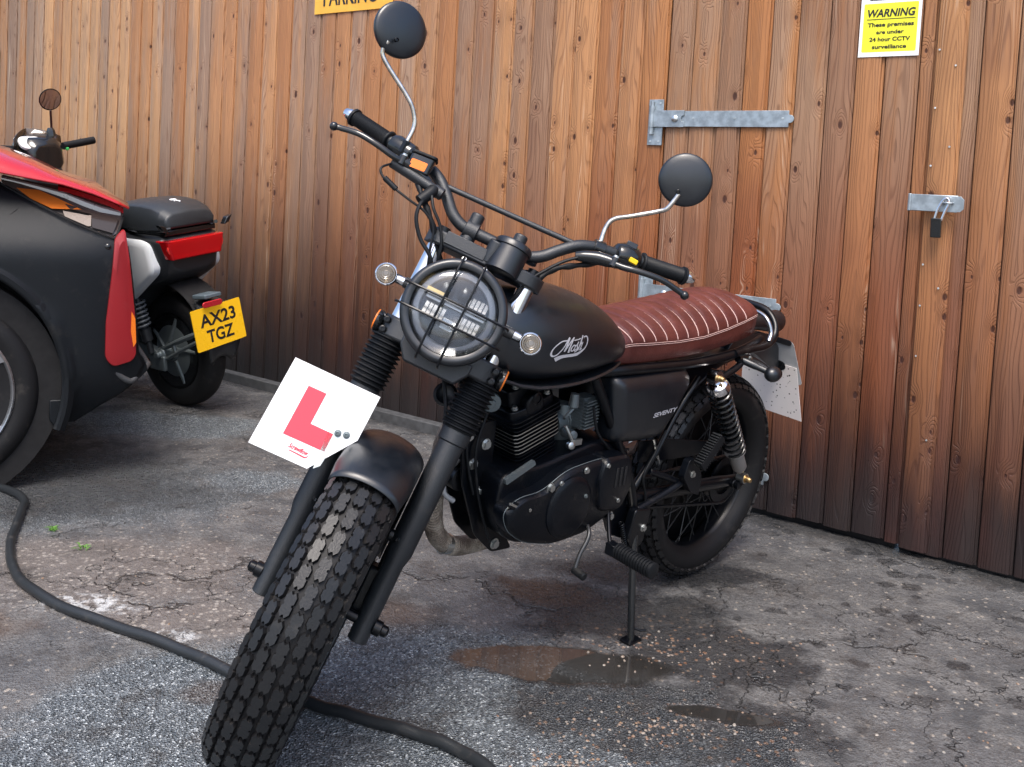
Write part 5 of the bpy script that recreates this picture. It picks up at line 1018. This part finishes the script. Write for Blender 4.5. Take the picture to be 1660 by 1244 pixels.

--

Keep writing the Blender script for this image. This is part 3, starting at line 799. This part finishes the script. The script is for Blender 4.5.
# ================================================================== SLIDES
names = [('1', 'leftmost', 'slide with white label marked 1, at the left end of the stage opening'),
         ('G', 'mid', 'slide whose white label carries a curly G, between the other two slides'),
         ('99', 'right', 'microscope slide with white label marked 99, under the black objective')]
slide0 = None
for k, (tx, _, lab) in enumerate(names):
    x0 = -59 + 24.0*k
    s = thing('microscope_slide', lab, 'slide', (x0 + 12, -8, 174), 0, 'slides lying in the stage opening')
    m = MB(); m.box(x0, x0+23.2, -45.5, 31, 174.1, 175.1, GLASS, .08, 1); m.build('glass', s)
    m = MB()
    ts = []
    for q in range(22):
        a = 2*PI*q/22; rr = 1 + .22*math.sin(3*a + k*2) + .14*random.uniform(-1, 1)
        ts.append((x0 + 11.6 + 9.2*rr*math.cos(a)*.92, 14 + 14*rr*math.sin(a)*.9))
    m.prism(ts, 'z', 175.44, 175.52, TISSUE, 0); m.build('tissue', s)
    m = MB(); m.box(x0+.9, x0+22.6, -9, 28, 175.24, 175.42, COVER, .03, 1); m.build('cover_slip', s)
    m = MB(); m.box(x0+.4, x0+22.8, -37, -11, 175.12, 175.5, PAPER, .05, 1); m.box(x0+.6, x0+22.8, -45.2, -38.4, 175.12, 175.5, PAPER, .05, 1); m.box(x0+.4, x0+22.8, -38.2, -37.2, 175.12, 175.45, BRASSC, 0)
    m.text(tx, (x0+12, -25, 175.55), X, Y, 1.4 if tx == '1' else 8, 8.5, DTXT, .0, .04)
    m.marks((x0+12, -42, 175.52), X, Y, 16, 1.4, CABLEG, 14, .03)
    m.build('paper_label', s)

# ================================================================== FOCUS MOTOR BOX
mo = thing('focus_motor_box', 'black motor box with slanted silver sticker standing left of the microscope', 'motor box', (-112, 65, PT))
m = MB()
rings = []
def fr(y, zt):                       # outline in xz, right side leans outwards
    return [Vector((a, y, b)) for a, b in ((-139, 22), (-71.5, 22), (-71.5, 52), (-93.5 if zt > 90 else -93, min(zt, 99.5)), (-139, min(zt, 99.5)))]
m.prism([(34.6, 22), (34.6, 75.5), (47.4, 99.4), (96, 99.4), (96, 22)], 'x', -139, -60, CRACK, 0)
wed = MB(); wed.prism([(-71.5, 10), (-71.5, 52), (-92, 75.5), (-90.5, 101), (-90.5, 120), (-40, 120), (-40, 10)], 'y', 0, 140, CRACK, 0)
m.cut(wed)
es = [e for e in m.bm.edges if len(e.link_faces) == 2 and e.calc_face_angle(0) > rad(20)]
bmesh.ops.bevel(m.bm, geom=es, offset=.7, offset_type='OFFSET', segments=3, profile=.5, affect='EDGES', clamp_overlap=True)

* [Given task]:
From the entries above, extract every line where the word "part" appears.

* [Complete answer]:
Write part 5 of the bpy script that recreates this picture. It picks up at line 1018. This part finishes the script. Write for Blender 4.5. Take the picture to be 1660 by 1244 pixels.
Keep writing the Blender script for this image. This is part 3, starting at line 799. This part finishes the script. The script is for Blender 4.5.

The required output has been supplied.